The project focuses on Nordic and Northern European material and employs artistic and experimental methods. This complements earlier research, which has primarily concentrated on Italian and Central European sources. Through practical music-making on historical keyboard instruments—such as the clavichord, harpsichord, and Swedish eighteenth-century organs—the project is connected to historical environments, previously overlooked sources, and an experience-based, reflective practice.

The project may help reduce the gap between the interpretation of historical music and contemporary improvisation. Through creative exploration of Nordic and Northern European sources, a musical working method that has often been misunderstood or ignored is brought to light. This approach existed at the intersection of composition and improvisation and was central to the keyboard music people heard in the early modern period. The results are expected to transform perspectives and methods for artistic innovation grounded in historical notational practices.

The project investigates the solo thoroughbass tradition in the Nordic countries and Northern Europe and explores how artistic methods can strengthen musical creation through practical performance. Its point of departure is deliberately incomplete notation, which allows the musician to move freely between improvisation and composition. By working with such material, the project seeks to blur the boundary between these two practices and to demonstrate how they can mutually enrich one another.

A central focus is the difference between fully notated keyboard music and intentionally open thoroughbass sketches. Through so-called “reverse engineering,” finished works can be deconstructed into their original, more open forms. This enables present-day musicians to engage in an artistic dialogue with historical sources and to explore alternative interpretations. The method influences not only how notated music is performed or how incomplete sources are realized, but also how music can be reshaped and creatively developed.

In Italy, partimento was an institutionalized pedagogical method during the eighteenth century. In Northern Europe, however, teaching was more closely tied to individual teachers. A clear example is Jan Pieterszoon Sweelinck in Amsterdam, who used his own compositions in teaching. His shorter and simpler pieces appear to have been intended for beginners, while more extensive works were aimed at advanced students. This points to a pedagogy in which improvisation and composition were closely intertwined.

The project focuses on solo thoroughbass practice, in which the keyboard player works alone rather than in an ensemble. A central research question is whether the Nordic tradition corresponds to the Italian partimento practice or whether it fulfilled a different function.
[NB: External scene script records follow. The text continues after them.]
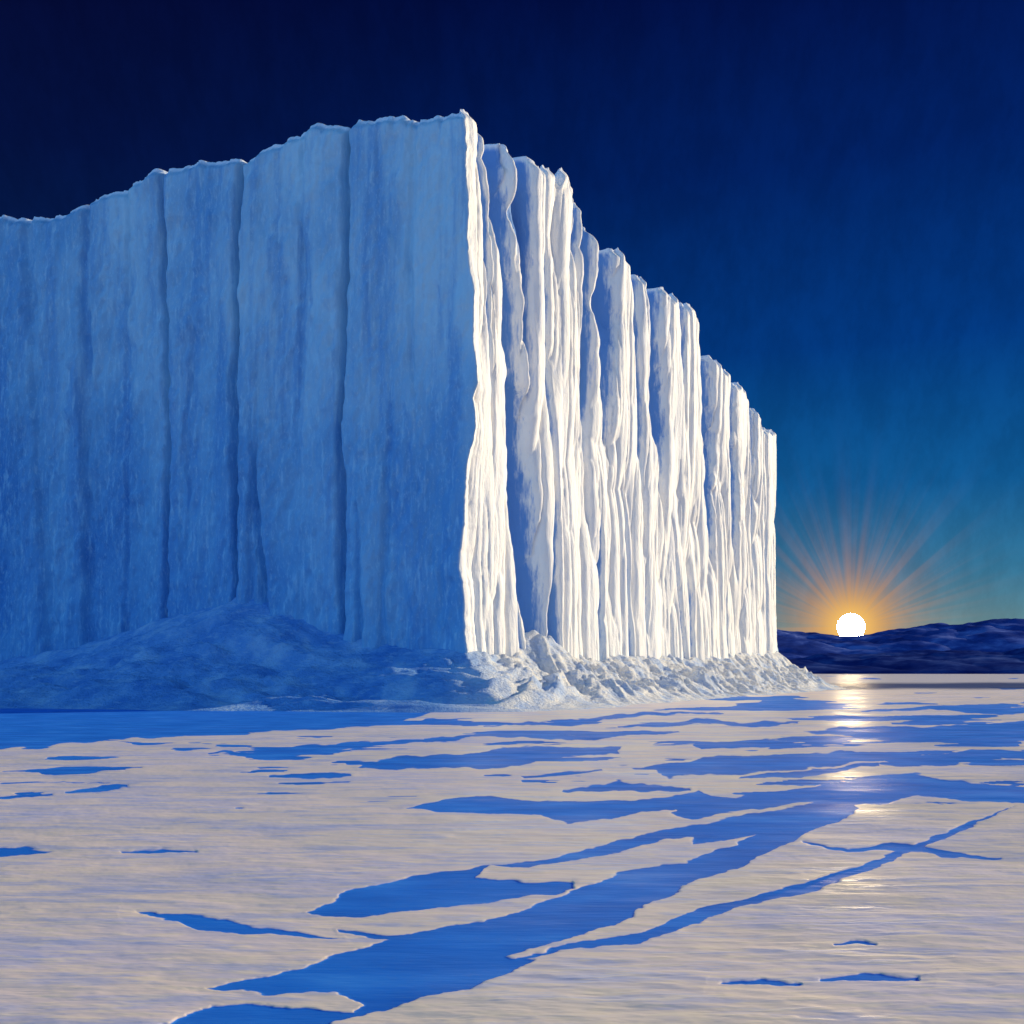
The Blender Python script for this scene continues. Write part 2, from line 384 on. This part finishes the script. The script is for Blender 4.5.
# ---------------------------------------------------------------- visible sun
sd_=Vector(((851-512)/F,1,(HZ-627)/F))
bpy.ops.mesh.primitive_uv_sphere_add(segments=64,ring_count=32,radius=13.2/F*9000,location=Vector((0,0,CH))+sd_*9000)
so=bpy.context.object; so.name='sun'
for f in so.data.polygons: f.use_smooth=True
ms=bpy.data.materials.new('sun_surface'); ms.use_nodes=True; t=NT(ms.node_tree)
e=t.n('ShaderNodeEmission'); e.inputs[0].default_value=(1,.76,.42,1); e.inputs[1].default_value=340
o=t.n('ShaderNodeOutputMaterial'); t.nt.links.new(e.outputs[0],o.inputs[0]); so.data.materials.append(ms)

# ---------------------------------------------------------------- sun lamp
az=math.radians(SUN_AZ); el=math.radians(SUN_EL)
tosun=Vector((math.sin(az)*math.cos(el),math.cos(az)*math.cos(el),math.sin(el)))
L=bpy.data.lights.new('sunlight','SUN'); L.energy=5; L.angle=math.radians(.5); L.color=(1,.87,.64)
lo=bpy.data.objects.new('sunlight',L); scene.collection.objects.link(lo)
lo.rotation_euler=tosun.to_track_quat('Z','Y').to_euler(); lo.location=(60,60,80)

# ---------------------------------------------------------------- world
w=bpy.data.worlds.new('World'); scene.world=w; w.use_nodes=True; t=NT(w.node_tree)
tc=t.n('ShaderNodeTexCoord'); sep=t.n('ShaderNodeSeparateXYZ'); t.nt.links.new(tc.outputs['Generated'],sep.inputs[0])
x,y,z=sep.outputs
def dot(v):
    nd=t.n('ShaderNodeVectorMath',operation='DOT_PRODUCT'); t.nt.links.new(tc.outputs['Generated'],nd.inputs[0]); nd.inputs[1].default_value=v; return nd.outputs['Value']
sky=t.ramp(z,[(0.0,lin(112,145,140)),(.035,lin(78,134,148)),(.09,lin(42,114,150)),(.17,lin(14,88,146)),(.29,lin(3,56,126)),(.43,lin(2,33,98)),(.56,lin(2,15,70)),(.9,lin(3,12,60))])
side=t.mr(x,-.5,.42,.42,1.0)
sky=t.mix(1.0,sky,side,'MULTIPLY')
sky=t.mix(t.mr(x,.05,-.45,0,.30),sky,lin(12,8,46))
no=t.n('ShaderNodeTexNoise'); no.inputs['Scale'].default_value=14; no.inputs['Detail'].default_value=5; no.inputs['Roughness'].default_value=.7
mp=t.n('ShaderNodeMapping'); mp.inputs['Scale'].default_value=(2.5,1,1.2); t.nt.links.new(tc.outputs['Generated'],mp.inputs[0]); t.nt.links.new(mp.outputs[0],no.inputs['Vector'])
sky=t.mix(1.0,sky,t.mr(no.outputs['Fac'],.3,.7,.90,1.12),'MULTIPLY')
back_fill=t.m('MULTIPLY',t.mr(dot((-.62,-.78,0)),-.05,.75),t.mr(z,-.1,.05))  # unseen brighter sky behind the camera, added as blue fill for the shaded face
sky=t.mix(back_fill,sky,(.12,.44,1.02,1))
S=sd_.normalized(); Rt=Vector((S.y,-S.x,0)).normalized(); Up=Rt.cross(S).normalized()
if Up.z<0: Up=-Up
a_=dot(Rt); b_=dot(Up); f_=dot(S)
r=t.m('SQRT',t.m('ADD',t.m('MULTIPLY',a_,a_),t.m('MULTIPLY',b_,b_)))
fr=t.mr(f_,.3,.7)
ang=t.m('ADD',t.m('ARCTAN2',a_,b_),11.3)
n1=t.n('ShaderNodeTexNoise'); n1.noise_dimensions='1D'; n1.inputs['Scale'].default_value=7.5; n1.inputs['Detail'].default_value=3; n1.inputs['Roughness'].default_value=.6; t.nt.links.new(ang,n1.inputs['W'])
ray=t.mr(n1.outputs['Fac'],.3,.7,.84,1.2)
g1=t.m('EXPONENT',t.m('MULTIPLY',t.m('POWER',t.m('MULTIPLY',r,1/.023),1.7),-1))
g2=t.m('MULTIPLY',t.m('EXPONENT',t.m('MULTIPLY',t.m('POWER',t.m('MULTIPLY',t.m('DIVIDE',r,ray),1/.042),1.5),-1)),.80)
hz=t.m('SQRT',t.m('ADD',t.m('MULTIPLY',t.m('MULTIPLY',a_,a_),.22),t.m('MULTIPLY',t.m('MULTIPLY',z,z),3.4)))
g3=t.m('MULTIPLY',t.m('EXPONENT',t.m('MULTIPLY',hz,-1/.052)),.72)
for g,cc in ((g3,lin(200,160,90)),(g2,lin(236,148,48)),(g1,(1.0,.60,.14,1))):
    sky=t.mix(t.m('MULTIPLY',g,fr,clamp=True),sky,cc)
bg=t.n('ShaderNodeBackground'); t.nt.links.new(sky,bg.inputs[0]); bg.inputs[1].default_value=1.0
o=t.n('ShaderNodeOutputWorld'); t.nt.links.new(bg.outputs[0],o.inputs[0])
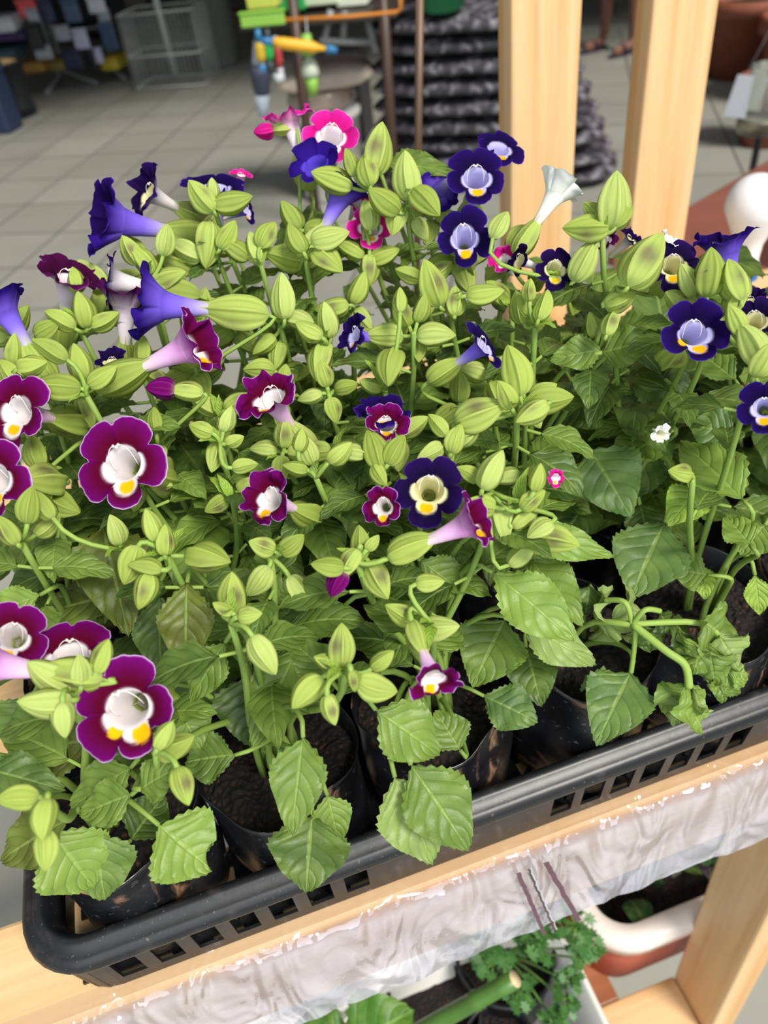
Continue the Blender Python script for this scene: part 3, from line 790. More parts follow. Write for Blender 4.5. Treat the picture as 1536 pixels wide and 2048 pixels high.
flower(1450, 500, 116, (-.25, .9, .2), 'b', 4, 0, .006)
flower(1390, 664, 126, (0, .15, 1), 'b2', 0, 4, .012)
flower(1508, 640, 96, (-.4, .2, .8), 'k', 1, 0, .008)
flower(1528, 815, 96, (-.45, 0, .9), 'b', 0, 0, .01)
flower(1500, 600, 60, (-.2, .6, .6), 'k', 2, 0, .0, cal=0)
flower(8, 622, 110, (-.5, .8, .15), 'b', 4, 0, .01)
flower(972, 690, 106, (.72, .4, .5), 'b', 0, 0, .014)
flower(708, 668, 84, (-.75, .1, .5), 'b', 2, 0, .006)
flower(765, 826, 116, (.05, .7, .6), 'b', 2, 0, .004)
flower(772, 846, 90, (.1, .4, .8), 'm', 3, 0, .008, cal=0)
flower(538, 996, 124, (-.5, .25, .8), 'm', 3, -10, .01)
flower(766, 1012, 96, (-.15, .05, 1), 'm', 2, 0, .012, asp=.85)
flower(858, 978, 148, (-.05, .15, 1), 'k', 0, -8, .014)
flower(936, 1048, 132, (.85, .38, .25), 'm', 4, 0, .022, stam=False)
flower(868, 1360, 112, (.25, -.62, .7), 'm', 3, 0, .012, plant=2)
flower(222, 722, 62, (0, .6, .7), 'k', 2, 0, -.004, cal=0)
flower(1205, 478, 66, (-.3, .4, .7), 'd', 2, 0, -.006, cal=0)
flower(1262, 478, 56, (.5, .4, .6), 'k', 3, 0, -.008, cal=0)
flower(270, 600, 60, (.2, .5, .7), 'd', 3, 0, -.008, cal=0)
flower(1310, 490, 50, (0, .5, .7), 'p', 3, 0, -.008, cal=0)
PB_ = {k: pod_mesh(99 + i, c) for i, (k, c) in enumerate((('m', (lin(130, 20, 130), lin(100, 4, 84), lin(150, 60, 150))), ('p', (lin(210, 40, 150), lin(190, 20, 120), lin(226, 110, 180)))))}
for k_ in PB_.values(): k_.materials.clear(); k_.materials.append(M_petal)
def petal_bud(px, py, L, ang, kind, dz):
    c = canopy(px, py, dz); p = near(c); a = math.radians(ang); d = camv(math.cos(a), math.sin(a), .1); Lw = L * (c - CAM).length / F * 1.3
    add_part(p, PB_[kind], 'closed_flower', c - d * Lw * .5, frame(d, Vector((0, 0, 1))), (Lw * 1.25, Lw * 1.25, Lw))
    add_part(p, CALS[0], 'calyx', c - d * Lw * 1.35, frame(d, Vector((0, 0, 1))), Lw * 1.15)
    nd = min(p.nodes, key=lambda q: (q - c).length); b = c - d * Lw * 1.35
    p.stem.tube([v - p.root.location for v in bez(nd, nd.lerp(b, .5), b - d * .006, b, 6)], .0011, 5, SC2)
petal_bud(676, 1168, 46, -120, 'm', .008); petal_bud(322, 778, 46, 175, 'm', .006); petal_bud(528, 262, 30, 190, 'p', .006)
flower(1112, 955, 40, (.2, -.3, .8), 'p', 3, 0, -.004, stam=False, cal=0)
flower(1322, 868, 40, (.1, -.3, .8), 'w', 3, 0, -.03, stam=False, cal=0)

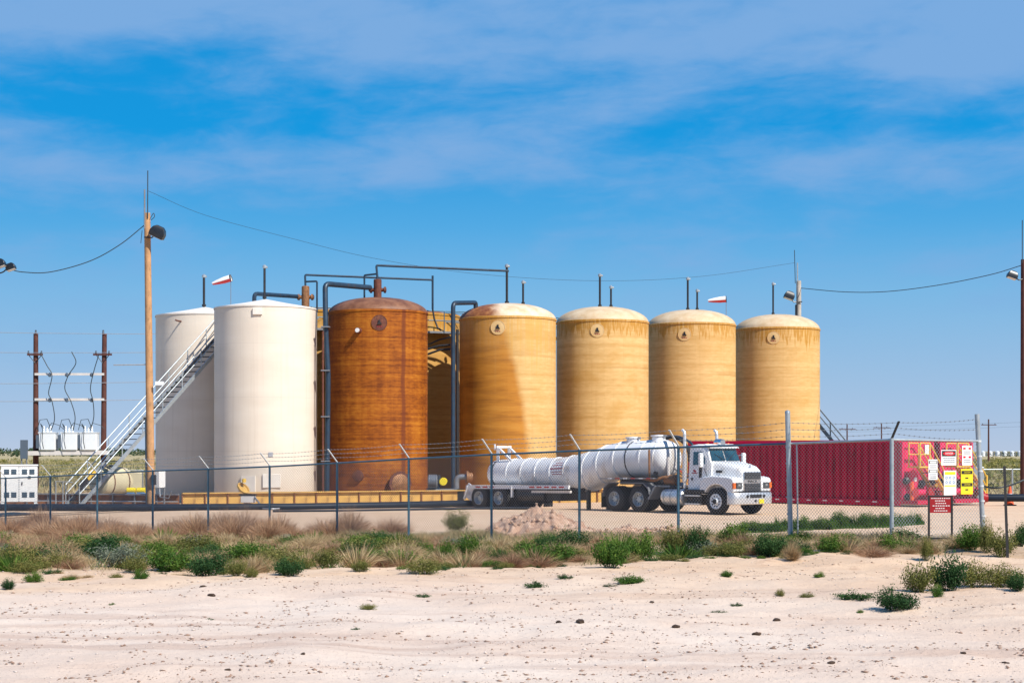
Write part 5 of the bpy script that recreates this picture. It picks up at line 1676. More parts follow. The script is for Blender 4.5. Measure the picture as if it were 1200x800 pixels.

Research in this area is still at an early stage, and there is no consensus on how these traditions relate to one another.

An important concept in the project is “intentional incompleteness.” What has previously been regarded as deficient notation is here understood as deliberately open and rich in possibilities. Such sources contain multiple potential solutions and invite the musician into creative participation. “Artistic realization” describes the balance between stylistic correctness and personal expression when these sources are brought to life in performance.

The significance of the project lies in offering new ways of interpreting historical repertoire and in using historical methods as a foundation for newly created music. By working with incomplete notation, classical musicians can develop improvisational skills, compositional thinking, and a more active engagement with musical works. In this way, a central yet often overlooked aspect of musicianship is revived.

Musical material from the project will be used in the teaching of organ improvisation at the Academy of Music and Drama and Norwegian Academy of Music in Oslo. In this way, students become active participants in the project, and their work and experimentation with the material form an important part of the final outcome.